By IANS,
Mumbai : The Anil Dhirubhai Ambani group Thursday accused the petroleum ministry of failing to attract foreign investment in the auctions for oil and natural gas exploration blocks in the country because of its flip-flop, partisan and non-transparent policies.
The auctions under a new exploration policy conducted over the past three years unfortunately reveal the absolute failure of the oil ministry to attract any global capital inflow into the country’s upstream hydrocarbons sector, the group charged.
“This is primarily due to absence of a well-defined, transparent and consistent policy regime,” said J.P. Chalasani, chief executive of the group’s Reliance Power, reacting to an interview given by the Director General of Hydrocarbons V.K. Sibal.
“Not even one of the top five international oil companies participated in the rounds.”
The oil ministry regulator had said in the interview that the ongoing tussle over gas from the Krishna-Godavari basin between Anil Ambani-led Reliance Natural Resources and his elder brother Mukesh Ambani’s Reliance Industries will tarnish India’s image as an oil investment destination.
But the Anil Ambani group alluded that the dispute was mainly because of the lack of sanctity the oil ministry attached to concluded contracts. Reliance Industries had declined to supply gas to the Anil Ambani firm on the ground that the oil ministry had not approved the same.
Chalasani also said that rather than following the government’s stated objective of converting the Indian upstream sector into a competitive market, the oil ministry has turned it into a duopoly, with Reliance Industries and the state-run Oil and Natural Gas Corp as the main beneficiaries.
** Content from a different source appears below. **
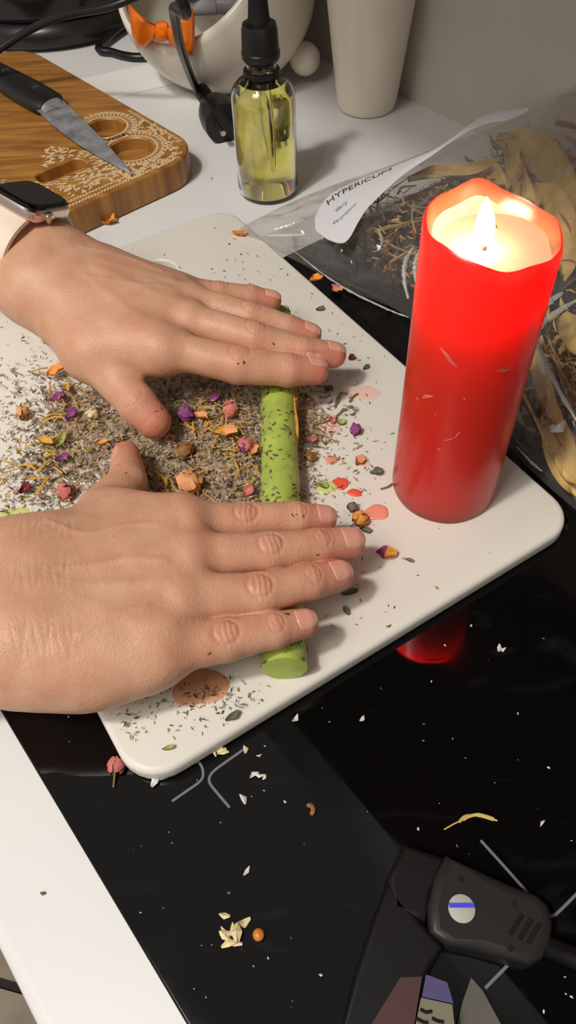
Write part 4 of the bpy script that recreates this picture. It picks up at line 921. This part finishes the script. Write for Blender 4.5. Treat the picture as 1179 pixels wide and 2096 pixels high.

He said while the state-run company owns 57 percent of the oil assets, as much as 30 percent was with Reliance Industries. “The others — more than 50 players — have just 13 percent share of the acreage under the new auction rounds.”
Chalasani, during the course of the conference call with reporters, also went on to quote The Times of London as saying British Gas, Total and Royal Dutch Shell and Italy’s ENI had opted to stay away because of the fear of nationalisation of pricing mechanisms.
He said in the latest round of auctions for 57 blocks for which bids were invited, 20 percent, or 12 blocks, had no taker, 30 percent, or 19 blocks, attracted just one participant, and for 25 percent, or 16 blocks, the production sharing contracts are yet to be signed.
“The top private foreign players such as Exxon, Shell, Chevron, Statoil and Conoco Phillips have never participated in a single round of auction,” Chalasani said, adding what was appalling was that such lack of interest was exhibited despite crude oil prices touching record highs.